* [Exercise directions] Write out every line below that includes the word "this".

* [Data listing]
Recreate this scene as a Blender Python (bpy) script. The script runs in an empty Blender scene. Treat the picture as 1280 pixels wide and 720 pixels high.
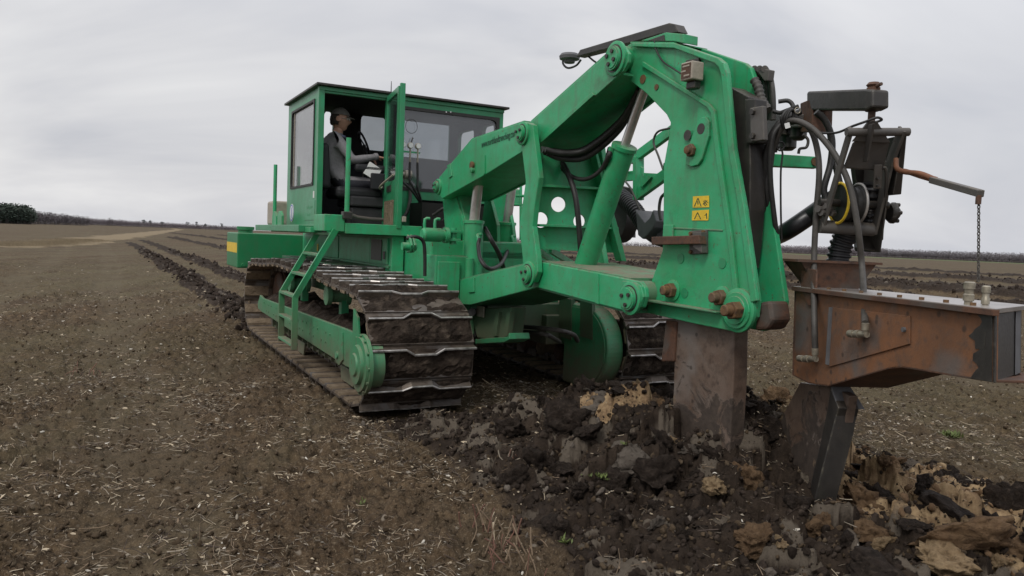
import bpy, bmesh, math, random
import numpy as np
from mathutils import Vector, Matrix, noise as mnoise
random.seed(7); RNG = np.random.default_rng(11)
R_ = math.radians
scene = bpy.context.scene
# ------------------------------------------------------------------ camera
FPX, HCAM = 960.0, 1.6
PITCH, ROLL, TH = math.atan(59.4/960), math.atan(0.040), R_(28.2)
fw = Vector((0, math.cos(PITCH), -math.sin(PITCH))); r0 = Vector((1, 0, 0)); u0 = r0.cross(fw)
rt = r0*math.cos(ROLL) + u0*math.sin(ROLL); up = -r0*math.sin(ROLL) + u0*math.cos(ROLL)
CAM = Vector((0, 0, HCAM))
cd = bpy.data.cameras.new('camera'); cam = bpy.data.objects.new('camera', cd); scene.collection.objects.link(cam)
cd.sensor_width = 36; cd.lens = 27.0; cd.clip_start = 0.05; cd.clip_end = 6000
m3 = Matrix((rt, up, -fw)).transposed(); cam.matrix_world = Matrix.Translation(CAM) @ m3.to_4x4()
scene.camera = cam
# ------------------------------------------------------------------ world, sun, exposure
w = bpy.data.worlds.new('World'); scene.world = w; w.use_nodes = True
nt = w.node_tree; nt.nodes.clear()
N = lambda t, **k: (lambda n: ([setattr(n, a, b) for a, b in k.items()], n)[1])(nt.nodes.new(t))
SUN_EL, SUN_AZ = R_(48), R_(205)
sky = N('ShaderNodeTexSky', sky_type='NISHITA', sun_disc=False, sun_elevation=SUN_EL, sun_rotation=SUN_AZ, air_density=1.5, dust_density=3.0)
bg1 = N('ShaderNodeBackground'); bg1.inputs[1].default_value = 0.08; nt.links.new(sky.outputs[0], bg1.inputs[0])
tc = N('ShaderNodeTexCoord'); sep = N('ShaderNodeSeparateXYZ'); nt.links.new(tc.outputs['Generated'], sep.inputs[0])
def wm(op, a, b=None, c=None):
    n = N('ShaderNodeMath', operation=op)
    for i, x in enumerate((a, b, c)):
        if x is None: continue
        if isinstance(x, (int, float)): n.inputs[i].default_value = x
        else: nt.links.new(x, n.inputs[i])
    return n.outputs[0]
zz = wm('ADD', wm('ABSOLUTE', sep.outputs[2]), 0.38)
cx, cy = wm('DIVIDE', sep.outputs[0], zz), wm('DIVIDE', sep.outputs[1], zz)
cmb = N('ShaderNodeCombineXYZ'); nt.links.new(cx, cmb.inputs[0]); nt.links.new(cy, cmb.inputs[1])
mp = N('ShaderNodeMapping'); mp.inputs['Scale'].default_value = (0.8, 1.3, 1); mp.inputs['Rotation'].default_value = (0, 0, 0.5); nt.links.new(cmb.outputs[0], mp.inputs[0])
n1 = N('ShaderNodeTexNoise'); n1.inputs['Scale'].default_value = 1.15; n1.inputs['Detail'].default_value = 5; n1.inputs['Roughness'].default_value = .52; n1.inputs['Distortion'].default_value = .6
nt.links.new(mp.outputs[0], n1.inputs['Vector'])
cr = N('ShaderNodeValToRGB'); nt.links.new(n1.outputs[0], cr.inputs[0])
e = cr.color_ramp.elements; e[0].position = .36; e[0].color = (.60, .61, .655, 1); e[1].position = .64; e[1].color = (.86, .855, .86, 1)
el = cr.color_ramp.elements.new(.48); el.color = (.72, .72, .745, 1)
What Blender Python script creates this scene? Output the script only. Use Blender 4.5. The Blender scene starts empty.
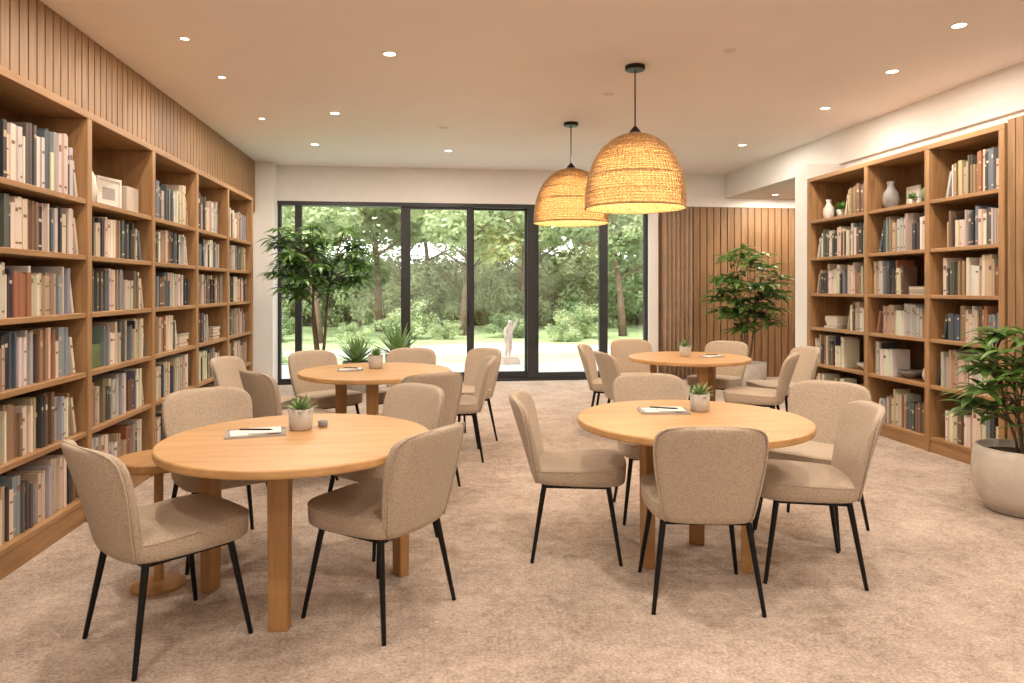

* [Full answer]
Recreate this scene as a Blender Python (bpy) script. The script runs in an empty Blender scene. Treat the picture as 1280 pixels wide and 720 pixels high.
What Blender Python script creates this scene? Output the script only. Use Blender 4.5. The Blender scene starts empty.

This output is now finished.